The scientific community around climate change has increasingly worked on the link between global warming and hurricanes’ behaviors. Since Hurricane Katrina (cat. 5) in 2005 causing tremendous human and material damages on the American soil, publications flourished on this type of extreme event, especially among the American scientists.

Recently we are witnessing an emerging consensus among the climate scientists vis-à-vis the correlation between climate change and intensity of hurricanes. According to the Intergovernmental Panel on Climate Change (IPCC) Special Report on Managing the Risks of Extreme Events and Disasters to Advance Climate Change Adaptation (SREX – 2012), tropical cyclones will become less numerous but stronger. Seemingly, « it is likely that the average maximum wind speed of tropical cyclones (also known as typhoons or hurricanes) will increase throughout the coming century, although possibly not in every ocean basin. However it is also likely—in other words there is a 66 per cent to 100 per cent probability—that overall there will be either a decrease or essentially no change in the number of tropical cyclones » All scientists recognize that there are too few reliable data on the hurricane history to be able to see clear trends of an anthropogenic influence on the behavior of hurricanes. Statistics on hurricanes are considered to be accurate only since 1970 (even sooner in some basins). If measurement techniques have greatly improved recently, it makes it difficult to compare the data and to detect trends.

This finding is therefore acknowledged in the IPCC SREX : « uncertainties in the historical tropical cyclone records, the incomplete understanding of the physical mechanisms linking tropical cyclone metrics to climate change, and the degree of tropical cyclone variability provide only low confidence for the attribution of any detectable changes in tropical cyclone activity to anthropogenic influences ». Thus, we may not be able to see the effect of global warming on the behavior of hurricanes before several generations.
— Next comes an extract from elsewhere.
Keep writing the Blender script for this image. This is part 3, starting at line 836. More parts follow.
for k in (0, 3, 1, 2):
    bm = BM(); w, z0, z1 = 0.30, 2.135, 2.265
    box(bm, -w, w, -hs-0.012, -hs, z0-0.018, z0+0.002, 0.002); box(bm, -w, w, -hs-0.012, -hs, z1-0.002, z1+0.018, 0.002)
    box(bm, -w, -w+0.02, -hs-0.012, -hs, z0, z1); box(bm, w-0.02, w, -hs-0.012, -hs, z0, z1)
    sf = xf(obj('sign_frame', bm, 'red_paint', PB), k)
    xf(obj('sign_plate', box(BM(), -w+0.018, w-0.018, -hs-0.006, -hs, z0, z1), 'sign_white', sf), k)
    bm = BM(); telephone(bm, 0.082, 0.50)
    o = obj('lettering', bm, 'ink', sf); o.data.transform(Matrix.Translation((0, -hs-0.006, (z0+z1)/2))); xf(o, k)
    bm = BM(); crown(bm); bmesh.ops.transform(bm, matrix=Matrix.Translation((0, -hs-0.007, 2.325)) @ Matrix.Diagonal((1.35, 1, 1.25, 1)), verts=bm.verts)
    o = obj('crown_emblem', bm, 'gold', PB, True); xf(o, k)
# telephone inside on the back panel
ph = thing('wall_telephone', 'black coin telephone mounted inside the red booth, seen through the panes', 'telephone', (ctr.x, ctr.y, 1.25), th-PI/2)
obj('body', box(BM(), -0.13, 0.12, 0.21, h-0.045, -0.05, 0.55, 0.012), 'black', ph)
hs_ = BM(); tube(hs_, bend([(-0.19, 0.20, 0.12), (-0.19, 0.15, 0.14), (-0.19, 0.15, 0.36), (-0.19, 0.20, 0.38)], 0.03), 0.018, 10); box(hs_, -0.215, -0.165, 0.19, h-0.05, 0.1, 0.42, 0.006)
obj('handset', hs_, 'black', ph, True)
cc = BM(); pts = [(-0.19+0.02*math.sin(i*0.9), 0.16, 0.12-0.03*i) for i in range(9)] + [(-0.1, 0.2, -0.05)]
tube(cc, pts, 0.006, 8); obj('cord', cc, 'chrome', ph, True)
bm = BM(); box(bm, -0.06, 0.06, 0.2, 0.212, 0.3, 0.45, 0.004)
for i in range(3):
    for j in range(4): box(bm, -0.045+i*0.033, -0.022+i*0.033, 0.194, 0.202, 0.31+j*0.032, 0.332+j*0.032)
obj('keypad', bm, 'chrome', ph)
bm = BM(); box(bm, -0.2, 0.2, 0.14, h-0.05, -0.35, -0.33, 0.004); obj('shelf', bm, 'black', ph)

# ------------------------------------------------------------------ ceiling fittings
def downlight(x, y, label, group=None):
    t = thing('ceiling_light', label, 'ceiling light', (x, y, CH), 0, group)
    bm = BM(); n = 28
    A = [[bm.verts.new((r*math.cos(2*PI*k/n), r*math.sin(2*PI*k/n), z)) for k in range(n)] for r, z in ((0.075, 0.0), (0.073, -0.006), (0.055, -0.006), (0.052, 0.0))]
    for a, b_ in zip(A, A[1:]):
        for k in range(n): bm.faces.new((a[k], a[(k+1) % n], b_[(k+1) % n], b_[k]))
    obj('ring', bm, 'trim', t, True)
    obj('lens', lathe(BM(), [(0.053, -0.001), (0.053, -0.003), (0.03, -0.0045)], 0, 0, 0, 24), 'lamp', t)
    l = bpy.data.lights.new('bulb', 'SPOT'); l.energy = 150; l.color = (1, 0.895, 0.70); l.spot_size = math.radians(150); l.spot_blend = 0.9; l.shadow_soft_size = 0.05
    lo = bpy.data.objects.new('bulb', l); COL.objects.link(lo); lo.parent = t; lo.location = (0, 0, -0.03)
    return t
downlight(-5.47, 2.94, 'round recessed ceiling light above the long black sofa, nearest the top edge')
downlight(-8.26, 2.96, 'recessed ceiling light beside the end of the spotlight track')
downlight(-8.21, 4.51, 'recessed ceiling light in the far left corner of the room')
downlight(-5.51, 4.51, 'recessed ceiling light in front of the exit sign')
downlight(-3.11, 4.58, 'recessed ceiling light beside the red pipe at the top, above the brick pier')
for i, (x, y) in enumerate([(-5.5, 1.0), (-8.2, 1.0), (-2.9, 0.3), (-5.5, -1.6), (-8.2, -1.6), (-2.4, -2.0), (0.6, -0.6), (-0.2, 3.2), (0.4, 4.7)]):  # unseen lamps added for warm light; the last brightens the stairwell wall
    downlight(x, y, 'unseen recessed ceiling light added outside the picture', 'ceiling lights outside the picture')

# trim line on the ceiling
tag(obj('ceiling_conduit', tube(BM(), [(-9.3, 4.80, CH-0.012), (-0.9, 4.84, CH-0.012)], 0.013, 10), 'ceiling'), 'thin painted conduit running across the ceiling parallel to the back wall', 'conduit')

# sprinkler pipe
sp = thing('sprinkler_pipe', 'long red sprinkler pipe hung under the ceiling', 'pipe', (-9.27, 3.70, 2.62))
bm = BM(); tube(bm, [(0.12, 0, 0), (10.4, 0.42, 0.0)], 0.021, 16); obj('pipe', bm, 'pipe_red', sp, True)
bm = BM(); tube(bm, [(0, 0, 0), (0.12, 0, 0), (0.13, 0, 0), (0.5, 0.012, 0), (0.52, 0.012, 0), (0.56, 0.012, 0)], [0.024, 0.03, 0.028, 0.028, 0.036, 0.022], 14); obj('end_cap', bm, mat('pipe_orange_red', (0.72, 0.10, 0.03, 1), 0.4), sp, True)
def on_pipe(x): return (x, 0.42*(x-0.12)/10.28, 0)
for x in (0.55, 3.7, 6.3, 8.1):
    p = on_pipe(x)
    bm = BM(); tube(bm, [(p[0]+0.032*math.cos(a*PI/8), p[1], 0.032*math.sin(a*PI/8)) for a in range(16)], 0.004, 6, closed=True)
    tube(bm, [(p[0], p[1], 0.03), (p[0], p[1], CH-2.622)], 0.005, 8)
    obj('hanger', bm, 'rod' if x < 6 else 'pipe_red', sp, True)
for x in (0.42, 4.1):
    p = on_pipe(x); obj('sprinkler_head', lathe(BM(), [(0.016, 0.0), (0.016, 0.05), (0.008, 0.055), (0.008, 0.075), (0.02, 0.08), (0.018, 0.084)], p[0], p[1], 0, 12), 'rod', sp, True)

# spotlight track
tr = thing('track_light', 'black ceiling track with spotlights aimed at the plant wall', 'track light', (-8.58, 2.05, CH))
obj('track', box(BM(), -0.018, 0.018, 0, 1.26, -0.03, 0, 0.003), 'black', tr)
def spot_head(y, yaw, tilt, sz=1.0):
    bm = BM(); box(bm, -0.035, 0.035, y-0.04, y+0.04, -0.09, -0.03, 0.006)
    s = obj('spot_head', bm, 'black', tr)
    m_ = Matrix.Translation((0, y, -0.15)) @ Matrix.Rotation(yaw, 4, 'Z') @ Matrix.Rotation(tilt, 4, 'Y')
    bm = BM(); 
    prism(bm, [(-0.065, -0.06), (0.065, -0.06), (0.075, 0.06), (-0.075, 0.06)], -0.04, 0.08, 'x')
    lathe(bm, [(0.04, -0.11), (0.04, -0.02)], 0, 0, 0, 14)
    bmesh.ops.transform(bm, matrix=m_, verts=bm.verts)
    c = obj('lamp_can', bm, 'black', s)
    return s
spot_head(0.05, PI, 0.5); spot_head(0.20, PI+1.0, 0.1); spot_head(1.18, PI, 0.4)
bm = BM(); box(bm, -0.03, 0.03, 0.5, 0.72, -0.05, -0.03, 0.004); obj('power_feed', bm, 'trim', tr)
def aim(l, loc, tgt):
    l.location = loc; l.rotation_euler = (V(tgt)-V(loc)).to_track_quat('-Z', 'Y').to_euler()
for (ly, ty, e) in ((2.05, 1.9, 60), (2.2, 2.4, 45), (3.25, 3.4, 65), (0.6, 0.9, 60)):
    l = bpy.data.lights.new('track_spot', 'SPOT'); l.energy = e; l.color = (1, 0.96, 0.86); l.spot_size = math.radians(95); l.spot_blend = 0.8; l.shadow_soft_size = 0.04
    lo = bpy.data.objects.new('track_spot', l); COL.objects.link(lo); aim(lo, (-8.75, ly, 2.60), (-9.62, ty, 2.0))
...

An intense debate led to these conclusions. Although the scientific community agrees, controversies around the measurement of hurricanes’ change of behavior appeared and many issues rose. Some voices were heard on the lack of trustworthiness considering the tools, data and measuring models that are used to evaluate the impact of climate change over hurricanes, and the focus on the Atlantic pool by the American scientists clearly leads to a downscaling of the research. Lastly, a lot of different scientific domains were gathered around this controversy, and brought up new factors that were ignored so far, that are economic and demographic.